* **Goal**
Images are not part of the copy; transcribe all the data exactly.

## Start

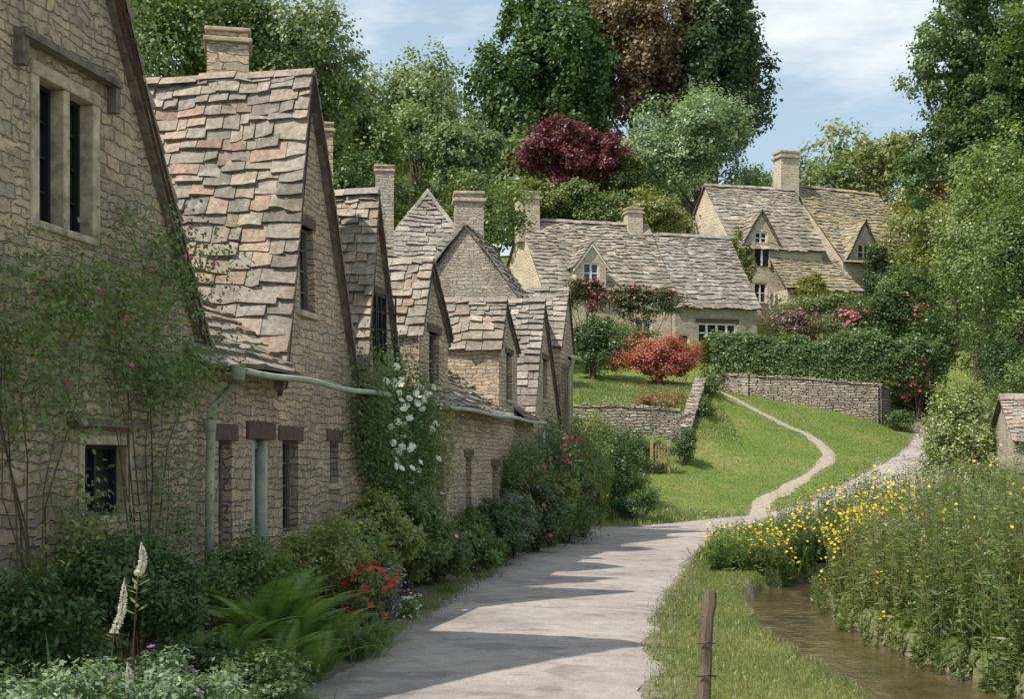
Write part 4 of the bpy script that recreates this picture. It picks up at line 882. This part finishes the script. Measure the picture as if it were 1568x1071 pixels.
def grass(name,n,gen,h,w,ca,cb,seed_,inroad=.06):
    rng=np.random.default_rng(seed_); x,y=gen(rng,n)
    ok=(polydist(x,y,ROAD)>rng.normal(size=len(x))*inroad)&(polydist(x,y,PATH)>rng.normal(size=len(x))*.06-.02)&(polydist(x,y,STREAM)>.05); x=x[ok];y=y[ok]; n=len(x)
    z=tz(x,y)-.01; p=np.stack([x,y,z],1); d=np.stack([rng.normal(size=n)*.45,rng.normal(size=n)*.45,np.ones(n)],1); L=h*rng.uniform(.4,1.3,n)
    patch=np.clip(.5+.35*np.sin(x*2.1+y*.7)*np.sin(y*1.3-x)+rng.normal(size=n)*.25,0,1)
    q=Q(); q.cards(p,d,np.stack([rng.normal(size=n),-np.ones(n),np.zeros(n)],1),L,w,lerp(ca,cb,patch)*rng.uniform(.8,1.2,(n,1)),.25); q.build(name,M['leaf'])
def g1(rng,n):
    y=8+rng.random(n)**1.3*20; return np.interp(y,ROAD[:,1][:50],ROAD[:,0][:50])+1.2+rng.random(n)*2.4,y
grass('grass',60000,g1,.055,.010,(.08,.11,.032),(.17,.165,.07),31)
def g2(rng,n): return rng.uniform(3.5,18,n),rng.uniform(39.5,60,n)
grass('lawn_grass',40000,g2,.07,.03,(.09,.13,.033),(.15,.17,.058),32)
def g3(rng,n): return rng.uniform(2.5,9,n),rng.uniform(50.8,60,n)
grass('terrace_grass',12000,g3,.14,.04,(.08,.12,.033),(.165,.18,.065),33)
def g4(rng,n):
    y=rng.uniform(24,42,n); return rng.uniform(3,22,n),y
grass('verge_grass',40000,g4,.22,.03,(.075,.11,.033),(.16,.165,.075),34)
def g5(rng,n):
    i=rng.integers(20,len(ROAD)-20,n); s=rng.choice([-1,1],n); return ROAD[i,0]+s*(ROAD[i,2]-.05+rng.random(n)**1.5*.4)+rng.normal(size=n)*.06,ROAD[i,1]+rng.normal(size=n)*.6
grass('roadside_grass',26000,g5,.07,.012,(.08,.11,.033),(.17,.16,.07),35,.09)
def grit():
    rng=np.random.default_rng(77); n=6000; i=rng.integers(20,60,n); s=rng.choice([-1,1],n)
    x=ROAD[i,0]+s*(ROAD[i,2]-.06+rng.normal(size=n)*.12); y=ROAD[i,1]+rng.normal(size=n)*.5; z=tz0(x,y)+.012
    q=Q(); r=rng.uniform(.007,.019,n)[:,None]; a=rng.uniform(0,6.28,n); u=np.stack([np.cos(a),np.sin(a),0*a],1); v=np.stack([-np.sin(a),np.cos(a),0*a],1); p=np.stack([x,y,z],1); up=np.array([0,0,1.])
    c=np.array([(.36,.32,.28)])*rng.uniform(.6,1.35,(n,1))
    for A,B in ((u,v),(v,-u),(-u,-v),(-v,u)): q.add(np.stack([p+A*r,p+B*r,p+B*r*.5+up*r*.7,p+A*r*.5+up*r*.7],1),c)
    q.add(np.stack([p+u*r*.5+up*r*.7,p+v*r*.5+up*r*.7,p-u*r*.5+up*r*.7,p-v*r*.5+up*r*.7],1),c)
    q.build('road_grit',M['tile'])
grit()
# ------------------------------------------------------------------ light, sky, camera
ts=Vector((-.5,-.35,.79)).normalized()
sun=bpy.data.lights.new('sun','SUN'); sun.energy=5.0; sun.angle=math.radians(.5); sun.color=(1,.94,.84)
so=bpy.data.objects.new('sun',sun); so.rotation_euler=ts.to_track_quat('Z','Y').to_euler(); COL.objects.link(so)
w=bpy.data.worlds.new('World'); scene.world=w; w.use_nodes=True; nt=w.node_tree; nt.nodes.clear(); L=nt.links
o=N(nt,'ShaderNodeOutputWorld'); bg=N(nt,'ShaderNodeBackground'); sky=N(nt,'ShaderNodeTexSky'); sky.sky_type='NISHITA'; sky.sun_disc=False
sky.sun_elevation=math.asin(ts.z); sky.sun_rotation=math.atan2(ts.x,ts.y)%(2*math.pi)
tc=N(nt,'ShaderNodeTexCoord'); mp=N(nt,'ShaderNodeMapping'); mp.inputs['Scale'].default_value=(1,1,3.0); mp.inputs['Location'].default_value=(.3,.1,.2); L.new(tc.outputs['Generated'],mp.inputs[0])
n=noise(nt,mp.outputs[0],4.2,8,.58); r=ramp(nt,[(.43,(0,0,0)),(.68,(1,1,1))]); L.new(n.outputs[0],r.inputs[0])
c0=mixc(nt,'MIX',.6,sky.outputs[0],(4.1,5.2,5.9))
c=mixc(nt,'MIX',r.outputs[0],c0,(7.0,7.1,7.2)); L.new(c,bg.inputs[0]); bg.inputs[1].default_value=.15; L.new(bg.outputs[0],o.inputs[0])
cam=bpy.data.cameras.new('camera'); cam.sensor_width=36; cam.lens=45.9; cam.shift_y=.1145; cam.clip_end=2000; cam.clip_start=.1
co=bpy.data.objects.new('camera',cam); co.location=(0,0,1.7); co.rotation_euler=(math.pi/2,0,0); COL.objects.link(co); scene.camera=co
scene.view_settings.view_transform='Standard'; scene.view_settings.look='None'; scene.view_settings.exposure=0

## End

* **Exercise answer**
Write part 4 of the bpy script that recreates this picture. It picks up at line 882. This part finishes the script. Measure the picture as if it were 1568x1071 pixels.
def grass(name,n,gen,h,w,ca,cb,seed_,inroad=.06):
    rng=np.random.default_rng(seed_); x,y=gen(rng,n)
    ok=(polydist(x,y,ROAD)>rng.normal(size=len(x))*inroad)&(polydist(x,y,PATH)>rng.normal(size=len(x))*.06-.02)&(polydist(x,y,STREAM)>.05); x=x[ok];y=y[ok]; n=len(x)
    z=tz(x,y)-.01; p=np.stack([x,y,z],1); d=np.stack([rng.normal(size=n)*.45,rng.normal(size=n)*.45,np.ones(n)],1); L=h*rng.uniform(.4,1.3,n)
    patch=np.clip(.5+.35*np.sin(x*2.1+y*.7)*np.sin(y*1.3-x)+rng.normal(size=n)*.25,0,1)
    q=Q(); q.cards(p,d,np.stack([rng.normal(size=n),-np.ones(n),np.zeros(n)],1),L,w,lerp(ca,cb,patch)*rng.uniform(.8,1.2,(n,1)),.25); q.build(name,M['leaf'])
def g1(rng,n):
    y=8+rng.random(n)**1.3*20; return np.interp(y,ROAD[:,1][:50],ROAD[:,0][:50])+1.2+rng.random(n)*2.4,y
grass('grass',60000,g1,.055,.010,(.08,.11,.032),(.17,.165,.07),31)
def g2(rng,n): return rng.uniform(3.5,18,n),rng.uniform(39.5,60,n)
grass('lawn_grass',40000,g2,.07,.03,(.09,.13,.033),(.15,.17,.058),32)
def g3(rng,n): return rng.uniform(2.5,9,n),rng.uniform(50.8,60,n)
grass('terrace_grass',12000,g3,.14,.04,(.08,.12,.033),(.165,.18,.065),33)
def g4(rng,n):
    y=rng.uniform(24,42,n); return rng.uniform(3,22,n),y
grass('verge_grass',40000,g4,.22,.03,(.075,.11,.033),(.16,.165,.075),34)
def g5(rng,n):
    i=rng.integers(20,len(ROAD)-20,n); s=rng.choice([-1,1],n); return ROAD[i,0]+s*(ROAD[i,2]-.05+rng.random(n)**1.5*.4)+rng.normal(size=n)*.06,ROAD[i,1]+rng.normal(size=n)*.6
grass('roadside_grass',26000,g5,.07,.012,(.08,.11,.033),(.17,.16,.07),35,.09)
def grit():
    rng=np.random.default_rng(77); n=6000; i=rng.integers(20,60,n); s=rng.choice([-1,1],n)
    x=ROAD[i,0]+s*(ROAD[i,2]-.06+rng.normal(size=n)*.12); y=ROAD[i,1]+rng.normal(size=n)*.5; z=tz0(x,y)+.012
    q=Q(); r=rng.uniform(.007,.019,n)[:,None]; a=rng.uniform(0,6.28,n); u=np.stack([np.cos(a),np.sin(a),0*a],1); v=np.stack([-np.sin(a),np.cos(a),0*a],1); p=np.stack([x,y,z],1); up=np.array([0,0,1.])
    c=np.array([(.36,.32,.28)])*rng.uniform(.6,1.35,(n,1))
    for A,B in ((u,v),(v,-u),(-u,-v),(-v,u)): q.add(np.stack([p+A*r,p+B*r,p+B*r*.5+up*r*.7,p+A*r*.5+up*r*.7],1),c)
    q.add(np.stack([p+u*r*.5+up*r*.7,p+v*r*.5+up*r*.7,p-u*r*.5+up*r*.7,p-v*r*.5+up*r*.7],1),c)
    q.build('road_grit',M['tile'])
grit()
# ------------------------------------------------------------------ light, sky, camera
ts=Vector((-.5,-.35,.79)).normalized()
sun=bpy.data.lights.new('sun','SUN'); sun.energy=5.0; sun.angle=math.radians(.5); sun.color=(1,.94,.84)
so=bpy.data.objects.new('sun',sun); so.rotation_euler=ts.to_track_quat('Z','Y').to_euler(); COL.objects.link(so)
w=bpy.data.worlds.new('World'); scene.world=w; w.use_nodes=True; nt=w.node_tree; nt.nodes.clear(); L=nt.links
o=N(nt,'ShaderNodeOutputWorld'); bg=N(nt,'ShaderNodeBackground'); sky=N(nt,'ShaderNodeTexSky'); sky.sky_type='NISHITA'; sky.sun_disc=False
sky.sun_elevation=math.asin(ts.z); sky.sun_rotation=math.atan2(ts.x,ts.y)%(2*math.pi)
tc=N(nt,'ShaderNodeTexCoord'); mp=N(nt,'ShaderNodeMapping'); mp.inputs['Scale'].default_value=(1,1,3.0); mp.inputs['Location'].default_value=(.3,.1,.2); L.new(tc.outputs['Generated'],mp.inputs[0])
n=noise(nt,mp.outputs[0],4.2,8,.58); r=ramp(nt,[(.43,(0,0,0)),(.68,(1,1,1))]); L.new(n.outputs[0],r.inputs[0])
c0=mixc(nt,'MIX',.6,sky.outputs[0],(4.1,5.2,5.9))
c=mixc(nt,'MIX',r.outputs[0],c0,(7.0,7.1,7.2)); L.new(c,bg.inputs[0]); bg.inputs[1].default_value=.15; L.new(bg.outputs[0],o.inputs[0])
cam=bpy.data.cameras.new('camera'); cam.sensor_width=36; cam.lens=45.9; cam.shift_y=.1145; cam.clip_end=2000; cam.clip_start=.1
co=bpy.data.objects.new('camera',cam); co.location=(0,0,1.7); co.rotation_euler=(math.pi/2,0,0); COL.objects.link(co); scene.camera=co
scene.view_settings.view_transform='Standard'; scene.view_settings.look='None'; scene.view_settings.exposure=0